Compound that further with a whole bunch of poorly developed side characters whose existence was only defined by their love for the main character(s). They were certainly given enough screentime, but that’s not the same as focus or development. The metric being "Would the show have changed without them in it," and even for Natsume, the answer is a "Not really." Like practically everything else past episode 3, most of the time they were just background noise about the magnificence of Haru and Shizu’s love even while those two hemmed and hawed in between their stairway speeches.

So basically, while it seemed at the start to be a bit better than the usual pack of girly romances about the wallflower meeting and catching the rebel bishie, it soon fell in line with them and became practically indistinguishable from a dozen other shows because the writers were too afraid to develop any character or relationship past where it was in episode 2 yet steadfastly made the characters and relationships the centerpiece of the show. Hoo-rah. Score one for conformity.

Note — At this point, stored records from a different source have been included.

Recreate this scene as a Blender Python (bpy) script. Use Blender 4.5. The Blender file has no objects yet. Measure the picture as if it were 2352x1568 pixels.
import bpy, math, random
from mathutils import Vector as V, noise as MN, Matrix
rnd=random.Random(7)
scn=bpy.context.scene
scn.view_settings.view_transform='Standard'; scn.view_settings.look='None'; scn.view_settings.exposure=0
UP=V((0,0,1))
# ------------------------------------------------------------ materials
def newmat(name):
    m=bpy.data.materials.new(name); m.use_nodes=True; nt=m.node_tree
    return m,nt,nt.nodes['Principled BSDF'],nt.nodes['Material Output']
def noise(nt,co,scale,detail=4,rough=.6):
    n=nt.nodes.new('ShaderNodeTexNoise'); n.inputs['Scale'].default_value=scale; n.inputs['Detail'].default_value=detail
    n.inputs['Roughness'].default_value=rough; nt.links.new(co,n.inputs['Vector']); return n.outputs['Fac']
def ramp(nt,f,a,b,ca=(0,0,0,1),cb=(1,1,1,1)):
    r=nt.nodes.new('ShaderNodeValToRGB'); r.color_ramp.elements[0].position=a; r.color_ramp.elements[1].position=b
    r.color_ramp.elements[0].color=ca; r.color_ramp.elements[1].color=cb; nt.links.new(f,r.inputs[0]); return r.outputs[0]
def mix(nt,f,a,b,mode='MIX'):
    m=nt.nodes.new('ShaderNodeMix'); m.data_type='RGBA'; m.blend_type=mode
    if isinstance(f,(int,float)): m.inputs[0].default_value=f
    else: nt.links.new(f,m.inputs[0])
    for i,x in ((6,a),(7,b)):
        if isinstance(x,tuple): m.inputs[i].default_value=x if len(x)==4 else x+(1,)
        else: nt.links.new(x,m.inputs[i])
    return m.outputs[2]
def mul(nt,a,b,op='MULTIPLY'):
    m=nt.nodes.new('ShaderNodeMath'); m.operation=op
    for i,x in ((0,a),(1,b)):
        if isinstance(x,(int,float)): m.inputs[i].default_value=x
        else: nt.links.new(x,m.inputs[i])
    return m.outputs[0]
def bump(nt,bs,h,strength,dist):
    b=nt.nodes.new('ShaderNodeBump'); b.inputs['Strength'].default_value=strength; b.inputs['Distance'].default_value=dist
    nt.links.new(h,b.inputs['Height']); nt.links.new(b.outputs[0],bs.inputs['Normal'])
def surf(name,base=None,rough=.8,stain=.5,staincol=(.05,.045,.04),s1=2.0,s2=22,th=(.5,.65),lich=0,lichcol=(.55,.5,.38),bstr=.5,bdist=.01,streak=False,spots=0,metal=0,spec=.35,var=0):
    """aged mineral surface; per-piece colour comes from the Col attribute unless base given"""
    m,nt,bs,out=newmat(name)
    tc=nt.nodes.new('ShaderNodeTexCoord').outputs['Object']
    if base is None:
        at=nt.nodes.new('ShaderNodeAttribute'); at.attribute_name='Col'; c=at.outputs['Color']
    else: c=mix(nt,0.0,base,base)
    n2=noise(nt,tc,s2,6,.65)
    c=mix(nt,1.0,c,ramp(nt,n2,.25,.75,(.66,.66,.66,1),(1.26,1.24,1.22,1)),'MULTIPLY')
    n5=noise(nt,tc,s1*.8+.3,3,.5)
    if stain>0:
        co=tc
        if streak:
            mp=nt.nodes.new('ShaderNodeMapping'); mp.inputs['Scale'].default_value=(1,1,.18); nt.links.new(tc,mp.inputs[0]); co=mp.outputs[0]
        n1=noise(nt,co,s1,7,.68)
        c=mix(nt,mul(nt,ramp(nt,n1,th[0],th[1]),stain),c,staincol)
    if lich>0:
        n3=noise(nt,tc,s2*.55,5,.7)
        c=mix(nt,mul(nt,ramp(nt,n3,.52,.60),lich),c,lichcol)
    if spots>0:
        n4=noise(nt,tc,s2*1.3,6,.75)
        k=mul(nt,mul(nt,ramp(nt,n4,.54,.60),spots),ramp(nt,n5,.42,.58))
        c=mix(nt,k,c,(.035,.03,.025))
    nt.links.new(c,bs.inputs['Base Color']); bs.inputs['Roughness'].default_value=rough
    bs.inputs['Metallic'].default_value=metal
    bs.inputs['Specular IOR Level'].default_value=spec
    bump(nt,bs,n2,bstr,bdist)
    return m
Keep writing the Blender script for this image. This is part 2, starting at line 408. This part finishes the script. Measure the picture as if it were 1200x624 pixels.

Posted in The Monster Next... | 5 Comments »

5 Shouts From the Peanut Gallery

  • Joe says:

    Man, I am disappointed, did not realize this was a 13-episode series (I did not check at the beginning)…this and Chu-2, was expecting them to be 26 episodes.

    Oh well…it remains that Honey & Clover is the best romance series in my book.

  • Totali says:

    Nacy called. She wants her negative back!

  • Jack Flood says:

    kiss me goodbye pushing out before i sleep
    can’t you see i try swimming the same deep
    water as you is hard “the shallow drowned lose
    less than we” you breathe the strangest twist
    upon your lips “and we shall be together…”

  • algorithm says:

    Merry christmas, you don’t have to suffer this shit anymore.

  • jingoi says:

    Another disaster avoided thanks to Aroduc’s blog. Happy Holidays!